* **Task requirements**
Without the images, write out the whole listing exactly.

* **Given material**
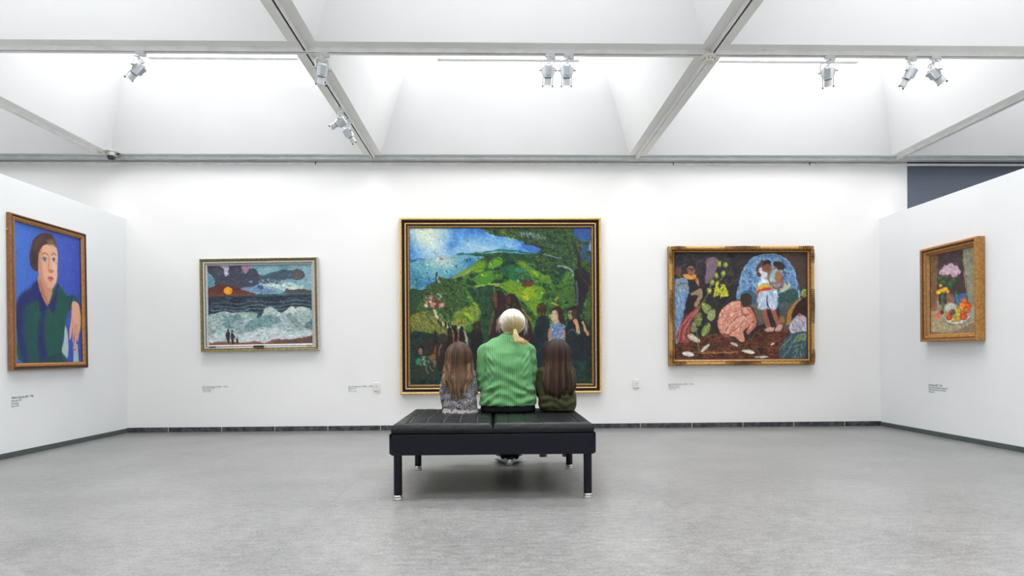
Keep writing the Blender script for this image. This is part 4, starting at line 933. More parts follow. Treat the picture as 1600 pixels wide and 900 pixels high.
# ---- 4. portrait of a woman (drawn in crop units, 450 x 900)
def paint_portrait():
    c = Canvas([(78, 72), (358, 140), (375, 690), (90, 702)], 250, 330, (60, 100, 190), 51, .35)
    c.sc = 250 / 285.0
    xx = np.linspace(0, 1, c.W)[None, :]; c.img[:] = (np.array([66, 116, 204.]) * (1 - xx[..., None]) + np.array([58, 74, 176.]) * xx[..., None])
    c.dabs(c.full(), 900, [(66, 112, 204), (60, 92, 192), (72, 124, 212), (58, 76, 180)], 16, 4, 70, 40, .25)
    # chair slats
    c.poly([(300, 530), (312, 560), (316, 640), (306, 688), (282, 655), (296, 600)], (176, 196, 190)); c.poly([(338, 600), (355, 610), (362, 690), (338, 692)], (170, 190, 184), 1, False)
    c.line([(326, 590), (330, 688)], 8, (50, 74, 180), .8)
    # arm with sleeve
    c.poly([(186, 330), (150, 365), (112, 395), (94, 440), (92, 500), (100, 580), (126, 700), (390, 700), (300, 690), (288, 640), (296, 560), (310, 480), (332, 440), (330, 410), (300, 385), (268, 340), (240, 380), (215, 390)], (30, 84, 74))
    c.poly([(186, 330), (150, 365), (112, 395), (94, 440), (92, 500), (100, 580), (126, 698), (150, 700), (138, 600), (130, 540), (132, 470), (150, 430), (190, 420), (200, 470), (190, 520), (186, 600), (196, 690), (230, 695), (212, 600), (210, 520), (218, 450), (200, 390)], (34, 36, 108), .92, soft=7)
    c.poly([(120, 470), (140, 440), (160, 470), (165, 560), (175, 690), (145, 695), (124, 600)], (34, 76, 84), .8, soft=9)
    c.poly([(182, 335), (210, 400), (222, 440), (250, 400), (268, 340), (262, 420), (250, 470), (228, 448), (200, 470), (186, 420)], (34, 34, 104), .95, soft=3)
    c.poly([(196, 690), (240, 668), (286, 650), (310, 692), (200, 700)], (28, 70, 78), .9, soft=3); c.line([(214, 690), (250, 668), (288, 650)], 2.4, (24, 40, 70), .8)
    c.poly([(300, 400), (330, 390), (352, 402), (362, 430), (366, 470), (352, 430), (330, 420), (322, 450), (318, 470), (308, 440)], (28, 78, 84)); c.line([(330, 388), (322, 420), (318, 460)], 2.4, (26, 36, 90))
    # neck + face
    c.poly([(190, 300), (186, 350), (220, 435), (242, 395), (246, 350), (240, 310)], (206, 146, 116)); c.poly([(186, 352), (220, 436), (226, 425), (204, 360), (195, 320)], (170, 108, 84), .8, soft=4)
    c.poly([(190, 190), (205, 172), (240, 168), (258, 180), (266, 215), (265, 270), (264, 320), (254, 350), (240, 362), (215, 352), (195, 320), (184, 280), (184, 230)], (226, 172, 142))
    c.poly([(184, 280), (184, 230), (190, 190), (198, 180), (198, 240), (204, 310), (222, 352), (205, 340), (190, 312)], (196, 134, 106), .85, soft=6); c.poly([(242, 230), (256, 232), (262, 280), (258, 320), (248, 330), (246, 290)], (240, 196, 166), .7, soft=6)
    # hair
    c.poly([(182, 288), (160, 278), (148, 240), (152, 190), (168, 145), (200, 122), (235, 124), (252, 145), (260, 178), (240, 168), (210, 172), (194, 190), (186, 215), (184, 250)], (70, 46, 46)); c.poly([(222, 150), (245, 148), (254, 165), (258, 180), (240, 170), (225, 170)], (128, 100, 72), .9, soft=4); c.poly([(168, 260), (156, 225), (166, 180), (178, 230)], (54, 34, 36), .7, soft=5)
    c.poly([(160, 190), (178, 150), (205, 135), (190, 160), (172, 200)], (92, 64, 58), .7, soft=6)
    # features
    for x0 in (211, 249):
        w_ = 12 if x0 < 230 else 9
        c.line([(x0 - w_, 216), (x0, 207), (x0 + w_, 216)], 2.2, (70, 44, 44)); c.ell(x0, 235, w_ * .85, 6.5, (200, 206, 214)); c.ell(x0, 236, 5, 5.6, (46, 100, 150)); c.ell(x0, 236, 2.2, 2.8, (20, 24, 36)); c.line([(x0 - w_ * .9, 233), (x0, 227), (x0 + w_ * .9, 234)], 1.8, (50, 36, 44)); c.line([(x0 - w_ * .7, 244), (x0 + w_ * .7, 244)], 1.4, (170, 110, 96))
    c.line([(234, 214), (240, 250), (246, 283)], 2, (236, 190, 160)); c.line([(232, 214), (228, 250), (227, 282), (238, 292), (248, 288)], 2.4, (150, 84, 66), .8); c.poly([(226, 284), (236, 278), (250, 284), (244, 293), (232, 292)], (196, 122, 98), .9)
    c.poly([(224, 317), (236, 310), (250, 316), (248, 320), (236, 321)], (170, 80, 74)); c.poly([(226, 320), (238, 321), (248, 320), (242, 330), (232, 330)], (200, 112, 100))
    # hand hanging over the chair back
    c.poly([(330, 422), (345, 418), (358, 432), (366, 470), (368, 520), (360, 570), (356, 600), (350, 585), (350, 635), (342, 632), (340, 560), (336, 600), (332, 590), (334, 530), (326, 580), (320, 588), (320, 540), (326, 490)], (224, 168, 138))
    c.line([(334, 500), (333, 560), (334, 590)], 2, (160, 96, 76), .8); c.line([(344, 520), (343, 580), (345, 630)], 2, (160, 96, 76), .8); c.line([(353, 520), (353, 590)], 2, (160, 96, 76), .8); c.line([(330, 440), (326, 490), (321, 540)], 3, (180, 116, 92), .7); c.line([(341, 634), (348, 634)], 5, (176, 84, 72))
    c.impasto(.35, 14, 5, 70, 30, .05, .35); c.grain(4, 3, 81); return c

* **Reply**
Keep writing the Blender script for this image. This is part 4, starting at line 933. More parts follow. Treat the picture as 1600 pixels wide and 900 pixels high.
# ---- 4. portrait of a woman (drawn in crop units, 450 x 900)
def paint_portrait():
    c = Canvas([(78, 72), (358, 140), (375, 690), (90, 702)], 250, 330, (60, 100, 190), 51, .35)
    c.sc = 250 / 285.0
    xx = np.linspace(0, 1, c.W)[None, :]; c.img[:] = (np.array([66, 116, 204.]) * (1 - xx[..., None]) + np.array([58, 74, 176.]) * xx[..., None])
    c.dabs(c.full(), 900, [(66, 112, 204), (60, 92, 192), (72, 124, 212), (58, 76, 180)], 16, 4, 70, 40, .25)
    # chair slats
    c.poly([(300, 530), (312, 560), (316, 640), (306, 688), (282, 655), (296, 600)], (176, 196, 190)); c.poly([(338, 600), (355, 610), (362, 690), (338, 692)], (170, 190, 184), 1, False)
    c.line([(326, 590), (330, 688)], 8, (50, 74, 180), .8)
    # arm with sleeve
    c.poly([(186, 330), (150, 365), (112, 395), (94, 440), (92, 500), (100, 580), (126, 700), (390, 700), (300, 690), (288, 640), (296, 560), (310, 480), (332, 440), (330, 410), (300, 385), (268, 340), (240, 380), (215, 390)], (30, 84, 74))
    c.poly([(186, 330), (150, 365), (112, 395), (94, 440), (92, 500), (100, 580), (126, 698), (150, 700), (138, 600), (130, 540), (132, 470), (150, 430), (190, 420), (200, 470), (190, 520), (186, 600), (196, 690), (230, 695), (212, 600), (210, 520), (218, 450), (200, 390)], (34, 36, 108), .92, soft=7)
    c.poly([(120, 470), (140, 440), (160, 470), (165, 560), (175, 690), (145, 695), (124, 600)], (34, 76, 84), .8, soft=9)
    c.poly([(182, 335), (210, 400), (222, 440), (250, 400), (268, 340), (262, 420), (250, 470), (228, 448), (200, 470), (186, 420)], (34, 34, 104), .95, soft=3)
    c.poly([(196, 690), (240, 668), (286, 650), (310, 692), (200, 700)], (28, 70, 78), .9, soft=3); c.line([(214, 690), (250, 668), (288, 650)], 2.4, (24, 40, 70), .8)
    c.poly([(300, 400), (330, 390), (352, 402), (362, 430), (366, 470), (352, 430), (330, 420), (322, 450), (318, 470), (308, 440)], (28, 78, 84)); c.line([(330, 388), (322, 420), (318, 460)], 2.4, (26, 36, 90))
    # neck + face
    c.poly([(190, 300), (186, 350), (220, 435), (242, 395), (246, 350), (240, 310)], (206, 146, 116)); c.poly([(186, 352), (220, 436), (226, 425), (204, 360), (195, 320)], (170, 108, 84), .8, soft=4)
    c.poly([(190, 190), (205, 172), (240, 168), (258, 180), (266, 215), (265, 270), (264, 320), (254, 350), (240, 362), (215, 352), (195, 320), (184, 280), (184, 230)], (226, 172, 142))
    c.poly([(184, 280), (184, 230), (190, 190), (198, 180), (198, 240), (204, 310), (222, 352), (205, 340), (190, 312)], (196, 134, 106), .85, soft=6); c.poly([(242, 230), (256, 232), (262, 280), (258, 320), (248, 330), (246, 290)], (240, 196, 166), .7, soft=6)
    # hair
    c.poly([(182, 288), (160, 278), (148, 240), (152, 190), (168, 145), (200, 122), (235, 124), (252, 145), (260, 178), (240, 168), (210, 172), (194, 190), (186, 215), (184, 250)], (70, 46, 46)); c.poly([(222, 150), (245, 148), (254, 165), (258, 180), (240, 170), (225, 170)], (128, 100, 72), .9, soft=4); c.poly([(168, 260), (156, 225), (166, 180), (178, 230)], (54, 34, 36), .7, soft=5)
    c.poly([(160, 190), (178, 150), (205, 135), (190, 160), (172, 200)], (92, 64, 58), .7, soft=6)
    # features
    for x0 in (211, 249):
        w_ = 12 if x0 < 230 else 9
        c.line([(x0 - w_, 216), (x0, 207), (x0 + w_, 216)], 2.2, (70, 44, 44)); c.ell(x0, 235, w_ * .85, 6.5, (200, 206, 214)); c.ell(x0, 236, 5, 5.6, (46, 100, 150)); c.ell(x0, 236, 2.2, 2.8, (20, 24, 36)); c.line([(x0 - w_ * .9, 233), (x0, 227), (x0 + w_ * .9, 234)], 1.8, (50, 36, 44)); c.line([(x0 - w_ * .7, 244), (x0 + w_ * .7, 244)], 1.4, (170, 110, 96))
    c.line([(234, 214), (240, 250), (246, 283)], 2, (236, 190, 160)); c.line([(232, 214), (228, 250), (227, 282), (238, 292), (248, 288)], 2.4, (150, 84, 66), .8); c.poly([(226, 284), (236, 278), (250, 284), (244, 293), (232, 292)], (196, 122, 98), .9)
    c.poly([(224, 317), (236, 310), (250, 316), (248, 320), (236, 321)], (170, 80, 74)); c.poly([(226, 320), (238, 321), (248, 320), (242, 330), (232, 330)], (200, 112, 100))
    # hand hanging over the chair back
    c.poly([(330, 422), (345, 418), (358, 432), (366, 470), (368, 520), (360, 570), (356, 600), (350, 585), (350, 635), (342, 632), (340, 560), (336, 600), (332, 590), (334, 530), (326, 580), (320, 588), (320, 540), (326, 490)], (224, 168, 138))
    c.line([(334, 500), (333, 560), (334, 590)], 2, (160, 96, 76), .8); c.line([(344, 520), (343, 580), (345, 630)], 2, (160, 96, 76), .8); c.line([(353, 520), (353, 590)], 2, (160, 96, 76), .8); c.line([(330, 440), (326, 490), (321, 540)], 3, (180, 116, 92), .7); c.line([(341, 634), (348, 634)], 5, (176, 84, 72))
    c.impasto(.35, 14, 5, 70, 30, .05, .35); c.grain(4, 3, 81); return c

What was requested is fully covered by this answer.